No to Socialism. No to Bernadette – Folha de S. Paulo, March 10, 1974
by Plinio Corrêa de Oliveira
It seems that many readers of this newspaper, after reading the results of the British elections somewhat superficially, concluded that they indicate a moderate shift in public opinion in the United Kingdom toward the left. This impression reinforces the well-known cliché that the world is inexorably moving to the left. In turn, the cliché reinforces the idea of this “inexorable” shift. It is therefore appropriate to clarify that the British electorate’s decision had – very significantly – the effect of turning its back on the Labour left.
* * *
How so? Some readers may ask. If the new cabinet is markedly labor-oriented and succeeds a pronouncedly conservative government, how can one claim, without nonsense, that public opinion in the United Kingdom has not shifted to the left? The fact is that, in certain cases, due to a peculiarity of British law, the number of seats a party wins in the House of Commons may not reflect its share of the popular vote.
In the 1970 elections, the Conservatives obtained 46.4% of the vote, and in 1974, only 38.1%. They therefore suffered an 8.3 percentage point loss.
However, the Labor Party also suffered significant losses. In 1970, it received 43% of the vote, and in 1974, 37.2%, a decline of 5.8%. Anyone who speaks of socialist progress in the last elections is therefore mistaken.
These figures show that the United Kingdom is not moving toward either the Labour Party or the Conservatives but has begun to turn its back on both – in what direction? Toward liberalism, or rather, neoliberalism. Unlike the Conservatives and Labour, the Liberals have made remarkable progress. In 1970, they received 2,109,218 votes, or 7.4% of the electorate. In 1974, they won 6,056,713 votes, representing 19.3% of the electorate. Thus, the Liberal electorate almost tripled. If English law allocated seats exactly proportionally to the votes obtained, the Liberals would now have no fewer than 122 seats.

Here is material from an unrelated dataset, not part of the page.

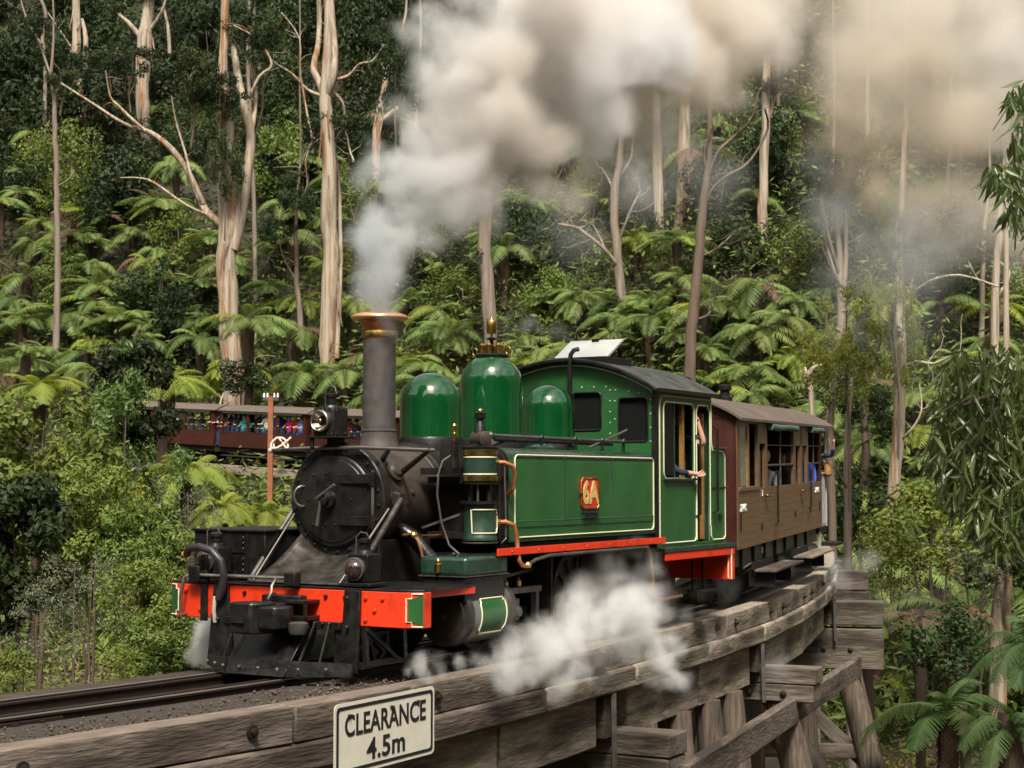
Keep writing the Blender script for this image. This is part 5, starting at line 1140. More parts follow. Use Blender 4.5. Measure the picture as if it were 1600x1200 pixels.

Now, what do the Liberals stand for?
Regarding the major social and economic issues debated during the election campaign, there is less distance between the Labour Party and the Conservative Party than between the Labour Party and the Liberal Party. In other words, the Liberals were a much more reactionary and “right-wing” opposition than the Conservatives. From this, we can deduce that the big news in the British elections was not a shift to the left but a shift to the right.
Furthermore, the decline in conservative support for the Liberals was largely due to a split among conservatives over an issue unrelated to the right-left divide. The powerful Conservative leader Enoch Powell, described by the press as the architect of the Conservative victory in the 1970 elections, this time supported the Labor Party because he disagreed with the Conservative government’s EEC foreign policy.
I just recall in passing that the small electoral parties – which, combined, had won only six seats in the previous Parliament – now have 22 in the new Parliament. This fact is of little interest to us because it is not easy for Brazilian readers to assess the ideological significance of this change, as it concerns small political groups known only in the United Kingdom.
In any case, it remains true that the party that has made the most progress is at the opposite end of the political spectrum from Labour.
I cannot conclude this article without emphasizing the defeat the Northern Irish electorate inflicted on the energetic and passionate parliamentarian Bernadette McEliskey (nee Devlin), a progressive Catholic who, during her term in office, did everything she could to shock people into re-electing her. This typically progressive tactic failed. The people said “no” to her.